C’est vrai que ça aide beaucoup, notamment pour toucher plus de gens. On a vite tendance à vouloir mettre les artistes – et particulièrement les femmes – dans une case super définie. Les choses sont très souvent cloisonnées. Dans la musique, je suis beaucoup de choses à la fois, et je l’assume complètement. Dans la partie cinéma, c’est encore autre chose. Et c’est très bien que ça se passe de cette manière-là. Après, je parle de cinéma mais c’est plutôt une formation de théâtre que j’ai, et ça c’est vraiment quelque chose que j’aimerais amener sur scène en plus de la musique. Donc voilà, je ne fais pas du tout de scission entre les deux. C’est en développement. 

En plus de ça, tu réalises aussi tes clips. Celui de “Settle Down” vient de sortir, peux-tu m’en dire un peu plus ?

Oui, je l’ai réalisé avec l’aide de mon ami Zeno Graton. On avait fait notre tout premier clip ensemble pour “Pour Quelques Dollars”, puis on en avait fait un deuxième et la c’est le troisième qu’on fait ensemble. Je voulais vraiment réaliser. J’ai eu l’idée de l’histoire, on l’a imaginée ensemble, puis j’ai imaginé les costumes, etc.
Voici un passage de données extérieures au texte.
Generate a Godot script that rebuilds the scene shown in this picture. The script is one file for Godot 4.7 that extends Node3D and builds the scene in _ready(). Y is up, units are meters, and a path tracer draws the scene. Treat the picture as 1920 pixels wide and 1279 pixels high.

J’ai beaucoup travaillé, quoi (rires). Je ne vais pas dire qu’on a un univers commun, mais on a des délires communs. On s’est beaucoup amusés à l’écrire ensemble.

“Délirant” est sans doute le meilleur adjectif pour définir ce clip ! 

C’est ça, c’est du Judith Kiddo. Tu sais, mes initiales ça fait “Just Kidding”. C’est pour rigoler, mais il y a aussi beaucoup de réflexions. Je ne sais pas si c’est mega clair mais le clip il traite des feux de foret, c’est une foret qui prend feu, les animaux s’échappent et c’est le carnage. Du coup l’idée, c’est de traiter un fond qui est chargé, qui est grave avec une forme pop. 

Tu as eu l’occasion de travailler avec des musiciens de différents milieux, dont Clément Marion (Le Colisée, David Numwami) ou encore Lucien Fraipont (Robbing Millions, Aksak Maboul). Qu’est-ce que ça t’a apporté ? 

C’est hyper riche. J’adore. J’ai toujours écouté des trucs extrêmement différents, et j’ai l’impression que j’arrive à trouver mon propre chemin pour réunir un maximum de choses. C’est un peu mon but. Donc oui, ça m’a apporté énormément de richesse, et puis ce sont d’excellents musiciens, on s’amuse trop ! 

Est-ce qu’au niveau de la composition, tu ressens une évolution par rapport à tes débuts ?

À fond, je me lâche un peu plus à la guitare. Avant, j’étais terrifiée de jouer de la guitare sur scène, ça me faisait trop flipper (rires). Maintenant, je me sens plus à l’aise. Et puis au niveau de la composition, je me sens beaucoup plus à l’aise aussi. Je fais des trucs qui sont toujours fidèles au style de l’EP mais un peu plus riches – j’espère –, et plus funky. C’est plus dansant. Je crois que j’ose aussi amener des sujets plus profonds. Le premier EP était très personnel aussi, mais là je creuse plus profond dans tout. J’ai grandi, et puis l’air de rien les deux années qu’on a passées enfermés chez nous, ça nous a apporté beaucoup d’introspection et ça je pense qu’on le retrouve dans pas mal d’albums qui sont sortis. C’est hyper intéressant, c’est le bon côté de ce que nous avons traversé, toutes et tous.